Żołnierze GROM-u wraz z rodzinami uczestniczyli w spotkaniu z Marcinem Gortatem i Mamedem Chalidowem, jakie odbyło się w ich jednostce tuż po przylocie koszykarza do Polski.
– Cieszę się widząc po raz kolejny moich przyjaciół i ich najbliższych – powiedział Marcin Gortat rozpoczynając spotkanie. – Nie tak dawno ja i moi koledzy z drużyny otrzymaliśmy propozycję, aby nadać nazwy poszczególnym sektorom naszego klubowego stadionu gdzie Phoenix Suns rozgrywa mecze. Ja nazwałem swój sektor „Polish GROM” i jestem z tego naprawdę dumny – wyznał koszykarz, a z trybun hali sportowej, gdzie odbywało się spotkanie posypały się oklaski.
Marcin szybko przełamał bariery w komunikacji – zaprosił dzieci do siebie na parkiet i uśmiechając się zapowiedział, że jeśli któreś z nich od tego momentu zwróci się do niego per „pan”, będzie musiało zrobić pięć pompek. Marcin oraz Mamed pokazali się z nieformalnej strony – opowiedzieli o tym, kiedy zaczęli profesjonalnie trenować, jak wygląda ich codzienność oraz w jaki sposób spędzają wolny czas.
Marcin zachęcał dzieci do zdrowego trybu życia – uprawiania sportu, zwracania uwagi na dobór jedzenia i do ciągłej pracy nad sobą. – Silny charakter to oprócz dobrego treningu i diety podstawowy filar sukcesu – akcentował koszykarz . – Kiedy inni się bawili, odpoczywali, ja spędzałem kolejne godziny na parkiecie i na siłowni. Dzisiaj wielu moich kolegów już nie ma w NBA, a ja ciągle gram w koszykówkę – opowiadał.
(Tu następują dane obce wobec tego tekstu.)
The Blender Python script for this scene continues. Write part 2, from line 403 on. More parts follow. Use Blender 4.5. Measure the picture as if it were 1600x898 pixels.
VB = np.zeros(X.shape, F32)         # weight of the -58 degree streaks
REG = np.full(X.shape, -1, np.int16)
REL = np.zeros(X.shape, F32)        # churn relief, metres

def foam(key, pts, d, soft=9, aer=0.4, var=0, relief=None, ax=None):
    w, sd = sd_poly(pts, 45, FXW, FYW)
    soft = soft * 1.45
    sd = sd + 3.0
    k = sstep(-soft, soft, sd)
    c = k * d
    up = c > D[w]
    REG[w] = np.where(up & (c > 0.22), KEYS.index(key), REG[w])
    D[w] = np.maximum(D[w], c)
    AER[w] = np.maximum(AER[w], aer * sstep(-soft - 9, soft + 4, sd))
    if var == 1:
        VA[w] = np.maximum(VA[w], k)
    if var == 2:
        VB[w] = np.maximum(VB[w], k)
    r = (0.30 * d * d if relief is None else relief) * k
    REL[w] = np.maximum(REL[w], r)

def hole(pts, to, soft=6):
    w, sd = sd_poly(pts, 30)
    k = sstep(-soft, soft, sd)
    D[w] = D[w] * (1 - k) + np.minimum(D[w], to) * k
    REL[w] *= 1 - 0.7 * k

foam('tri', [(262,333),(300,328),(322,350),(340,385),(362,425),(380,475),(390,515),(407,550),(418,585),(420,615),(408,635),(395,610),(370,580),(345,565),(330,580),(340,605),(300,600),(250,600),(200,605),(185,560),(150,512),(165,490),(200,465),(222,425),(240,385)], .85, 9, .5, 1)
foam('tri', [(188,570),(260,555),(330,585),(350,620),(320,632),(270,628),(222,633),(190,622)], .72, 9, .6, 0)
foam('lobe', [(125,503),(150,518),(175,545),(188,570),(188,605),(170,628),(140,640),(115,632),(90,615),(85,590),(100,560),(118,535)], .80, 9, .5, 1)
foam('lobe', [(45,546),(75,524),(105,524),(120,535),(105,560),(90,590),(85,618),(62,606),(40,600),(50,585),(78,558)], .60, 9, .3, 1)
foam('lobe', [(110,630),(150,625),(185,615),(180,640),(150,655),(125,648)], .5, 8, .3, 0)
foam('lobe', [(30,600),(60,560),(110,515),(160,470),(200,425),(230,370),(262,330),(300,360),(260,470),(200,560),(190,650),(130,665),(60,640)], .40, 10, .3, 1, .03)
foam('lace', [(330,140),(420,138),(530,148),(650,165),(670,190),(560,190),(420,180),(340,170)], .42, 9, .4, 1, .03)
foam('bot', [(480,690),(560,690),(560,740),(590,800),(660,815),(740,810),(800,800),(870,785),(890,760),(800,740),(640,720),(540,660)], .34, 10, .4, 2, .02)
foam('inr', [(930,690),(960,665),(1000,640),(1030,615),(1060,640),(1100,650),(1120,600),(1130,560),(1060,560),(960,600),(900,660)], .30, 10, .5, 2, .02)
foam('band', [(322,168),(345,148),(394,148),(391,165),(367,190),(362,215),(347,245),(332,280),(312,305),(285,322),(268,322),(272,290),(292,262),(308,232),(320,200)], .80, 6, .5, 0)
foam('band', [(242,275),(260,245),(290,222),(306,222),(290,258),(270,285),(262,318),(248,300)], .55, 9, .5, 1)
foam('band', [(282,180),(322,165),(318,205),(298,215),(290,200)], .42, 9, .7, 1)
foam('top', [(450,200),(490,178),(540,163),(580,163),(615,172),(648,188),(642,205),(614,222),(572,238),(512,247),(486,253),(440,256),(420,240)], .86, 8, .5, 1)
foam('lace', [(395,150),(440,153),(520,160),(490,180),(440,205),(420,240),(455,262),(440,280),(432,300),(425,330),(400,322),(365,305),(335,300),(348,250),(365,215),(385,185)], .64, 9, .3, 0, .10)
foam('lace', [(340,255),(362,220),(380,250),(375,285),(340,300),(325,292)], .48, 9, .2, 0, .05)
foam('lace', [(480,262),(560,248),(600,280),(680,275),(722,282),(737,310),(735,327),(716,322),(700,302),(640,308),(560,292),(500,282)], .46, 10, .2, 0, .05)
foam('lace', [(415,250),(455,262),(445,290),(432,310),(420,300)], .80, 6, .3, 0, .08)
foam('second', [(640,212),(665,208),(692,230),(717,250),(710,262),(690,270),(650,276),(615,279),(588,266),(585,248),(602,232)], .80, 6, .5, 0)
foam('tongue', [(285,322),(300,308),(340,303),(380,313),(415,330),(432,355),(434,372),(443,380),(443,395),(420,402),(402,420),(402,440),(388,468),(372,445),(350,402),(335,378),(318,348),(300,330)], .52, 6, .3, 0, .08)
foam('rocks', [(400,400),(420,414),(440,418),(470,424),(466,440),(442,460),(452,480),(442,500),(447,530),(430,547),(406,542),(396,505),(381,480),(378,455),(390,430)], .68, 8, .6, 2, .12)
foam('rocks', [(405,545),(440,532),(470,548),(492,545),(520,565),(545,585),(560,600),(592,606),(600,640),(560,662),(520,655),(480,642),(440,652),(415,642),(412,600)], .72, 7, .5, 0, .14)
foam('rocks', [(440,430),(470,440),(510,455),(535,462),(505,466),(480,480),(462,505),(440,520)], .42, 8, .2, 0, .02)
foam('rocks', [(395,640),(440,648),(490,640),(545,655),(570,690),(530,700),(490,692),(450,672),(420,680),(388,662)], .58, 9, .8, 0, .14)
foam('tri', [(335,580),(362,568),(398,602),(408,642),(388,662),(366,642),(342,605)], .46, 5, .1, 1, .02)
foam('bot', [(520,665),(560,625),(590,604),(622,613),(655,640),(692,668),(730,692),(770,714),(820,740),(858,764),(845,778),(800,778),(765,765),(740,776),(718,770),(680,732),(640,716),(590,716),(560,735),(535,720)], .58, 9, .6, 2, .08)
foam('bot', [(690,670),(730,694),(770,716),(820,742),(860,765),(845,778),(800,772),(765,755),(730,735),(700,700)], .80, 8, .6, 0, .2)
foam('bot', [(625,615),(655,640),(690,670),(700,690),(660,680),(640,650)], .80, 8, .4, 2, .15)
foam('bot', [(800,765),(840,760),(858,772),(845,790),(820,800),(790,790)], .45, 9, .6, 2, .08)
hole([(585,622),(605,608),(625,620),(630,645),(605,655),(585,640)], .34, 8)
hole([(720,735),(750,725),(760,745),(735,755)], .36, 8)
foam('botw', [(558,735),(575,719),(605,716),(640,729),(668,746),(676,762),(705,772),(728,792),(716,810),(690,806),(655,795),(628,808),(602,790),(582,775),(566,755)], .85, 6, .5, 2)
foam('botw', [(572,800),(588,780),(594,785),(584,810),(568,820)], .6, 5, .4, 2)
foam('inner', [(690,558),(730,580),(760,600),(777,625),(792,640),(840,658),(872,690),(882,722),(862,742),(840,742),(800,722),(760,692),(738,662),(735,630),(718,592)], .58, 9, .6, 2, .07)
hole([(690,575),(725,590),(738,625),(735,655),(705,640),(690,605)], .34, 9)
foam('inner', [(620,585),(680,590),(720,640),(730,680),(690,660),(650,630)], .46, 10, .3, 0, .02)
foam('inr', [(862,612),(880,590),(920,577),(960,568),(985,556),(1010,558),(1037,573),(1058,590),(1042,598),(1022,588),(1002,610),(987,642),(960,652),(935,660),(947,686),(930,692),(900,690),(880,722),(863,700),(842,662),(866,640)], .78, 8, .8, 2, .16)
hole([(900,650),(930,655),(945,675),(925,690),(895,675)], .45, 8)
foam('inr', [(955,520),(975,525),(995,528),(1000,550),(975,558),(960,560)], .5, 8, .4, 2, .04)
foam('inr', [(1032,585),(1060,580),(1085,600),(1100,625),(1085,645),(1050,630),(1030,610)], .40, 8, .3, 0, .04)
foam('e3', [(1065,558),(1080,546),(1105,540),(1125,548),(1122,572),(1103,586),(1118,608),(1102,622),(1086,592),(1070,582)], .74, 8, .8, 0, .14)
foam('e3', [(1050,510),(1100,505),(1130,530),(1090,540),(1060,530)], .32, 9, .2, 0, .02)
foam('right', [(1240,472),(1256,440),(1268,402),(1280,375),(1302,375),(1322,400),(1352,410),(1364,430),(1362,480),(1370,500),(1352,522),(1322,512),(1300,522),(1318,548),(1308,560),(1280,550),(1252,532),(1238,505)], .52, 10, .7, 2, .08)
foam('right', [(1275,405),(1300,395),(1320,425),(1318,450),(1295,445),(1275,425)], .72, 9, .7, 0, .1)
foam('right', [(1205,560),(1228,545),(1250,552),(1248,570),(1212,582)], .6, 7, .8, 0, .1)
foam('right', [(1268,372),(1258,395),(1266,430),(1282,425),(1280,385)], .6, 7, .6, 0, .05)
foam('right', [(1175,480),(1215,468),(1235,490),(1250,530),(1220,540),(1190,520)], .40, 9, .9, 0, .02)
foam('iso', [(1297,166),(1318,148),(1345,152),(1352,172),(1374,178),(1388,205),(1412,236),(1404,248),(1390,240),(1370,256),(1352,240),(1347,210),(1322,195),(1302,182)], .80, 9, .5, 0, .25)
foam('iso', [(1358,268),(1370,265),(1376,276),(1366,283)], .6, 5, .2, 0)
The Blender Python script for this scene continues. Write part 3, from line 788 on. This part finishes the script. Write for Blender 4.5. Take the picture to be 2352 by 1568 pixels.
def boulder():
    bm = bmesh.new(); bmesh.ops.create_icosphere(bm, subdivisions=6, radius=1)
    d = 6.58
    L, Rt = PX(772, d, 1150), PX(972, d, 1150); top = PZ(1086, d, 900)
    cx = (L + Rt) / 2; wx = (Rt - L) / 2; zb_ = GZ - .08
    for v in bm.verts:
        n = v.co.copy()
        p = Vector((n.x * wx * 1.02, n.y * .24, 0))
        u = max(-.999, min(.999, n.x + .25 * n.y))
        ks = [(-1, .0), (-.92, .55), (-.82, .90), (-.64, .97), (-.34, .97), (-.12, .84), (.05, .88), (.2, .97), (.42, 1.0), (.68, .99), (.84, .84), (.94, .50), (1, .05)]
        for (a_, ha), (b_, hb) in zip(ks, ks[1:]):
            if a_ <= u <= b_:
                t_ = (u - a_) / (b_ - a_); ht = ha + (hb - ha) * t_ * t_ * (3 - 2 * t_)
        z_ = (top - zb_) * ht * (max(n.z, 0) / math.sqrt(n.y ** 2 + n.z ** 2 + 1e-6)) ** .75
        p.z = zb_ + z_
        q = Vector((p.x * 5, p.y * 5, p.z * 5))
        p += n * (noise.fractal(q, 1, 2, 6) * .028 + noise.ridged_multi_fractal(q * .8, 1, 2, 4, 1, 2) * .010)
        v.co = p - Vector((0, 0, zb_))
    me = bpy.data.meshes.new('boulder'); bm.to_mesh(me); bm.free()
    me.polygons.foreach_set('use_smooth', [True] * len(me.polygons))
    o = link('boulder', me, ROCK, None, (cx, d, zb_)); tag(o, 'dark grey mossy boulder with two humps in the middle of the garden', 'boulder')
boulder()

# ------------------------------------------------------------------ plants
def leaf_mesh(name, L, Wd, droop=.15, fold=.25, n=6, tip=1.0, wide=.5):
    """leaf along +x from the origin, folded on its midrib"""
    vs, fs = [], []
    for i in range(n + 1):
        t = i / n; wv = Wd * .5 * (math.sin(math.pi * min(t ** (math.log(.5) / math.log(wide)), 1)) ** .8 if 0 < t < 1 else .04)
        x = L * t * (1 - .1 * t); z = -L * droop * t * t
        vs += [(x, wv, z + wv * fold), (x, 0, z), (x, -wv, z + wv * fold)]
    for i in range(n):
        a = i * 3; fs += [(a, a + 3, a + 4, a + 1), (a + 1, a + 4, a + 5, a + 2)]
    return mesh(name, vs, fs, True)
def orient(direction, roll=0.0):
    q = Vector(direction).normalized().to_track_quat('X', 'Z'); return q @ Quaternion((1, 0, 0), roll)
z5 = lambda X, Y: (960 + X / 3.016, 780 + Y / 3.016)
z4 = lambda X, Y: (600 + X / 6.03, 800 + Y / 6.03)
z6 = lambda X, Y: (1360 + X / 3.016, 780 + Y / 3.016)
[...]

Uczestnicy spotkania korzystali z okazji i zadawali gościom wiele pytań. Kiedy zapytano Marcina Gortata o alternatywną profesję, którą mógłby wykonywać nie będąc koszykarzem, ten stwierdził, że na pewno zostałby żołnierzem. – Na naszych meczach żołnierzy wita się jak bohaterów, kibice wstają i dziękują im. Mam nadzieję, że niebawem i u nas, w Polsce będzie podobnie jak w USA – powiedział Marcin.
Koszykarz przeprowadził krótki quiz wśród dzieci, w którym nagrodami były piłki do gry w koszykówkę. Uczestnicy spotkania mieli również możliwość zobaczenia wybranych technik stosowanych w MMA zaprezentowanych przez Mameda Chalidowa. To właśnie w sali walki wręcz obaj goście cierpliwie rozdawali autografy, podpisywali swoje zdjęcia, a Marcin koszulki z logo NBA, które wcześniej rozdał najmłodszym uczestnikom imprezy. Spotkanie w GROM zakończyła wizyta w Sali Tradycji, po której gości oprowadził płk Piotr Gąstał, dowódca jednostki. Marcin oraz Mamed wpisali się również do księgi pamiątkowej.
Wizyta w Polsce naszego najbardziej znanego koszykarza odbywa się w ramach szóstej edycji akcji „Marcin Gortat Camp”. Zwieńczeniem całej imprezy będzie drugi w historii mecz koszykówki Gortat Team kontra Wojsko Polskie, który zostanie rozegrany 19 lipca o godz. 19.00 w sopockiej ERGO Arenie. W drużynie wojskowych prowadzonej przez Jareda Dudleya znajdą się m.in. żołnierze Wojsk Specjalnych.
Fundacja Macina Gortata zorganizowała dwie specjalne licytacje o miejsca w drużynach Jareda Dudleya i Marcina Gortata, których dochód zasili konta akcji charytatywnych: „Mila dla Sebastiana”, gdzie zbierane są środki finansowe na rehabilitację byłego żołnierza Formozy i wsparcie dzieci żołnierzy GROM-u, poszkodowanych w czasie służby.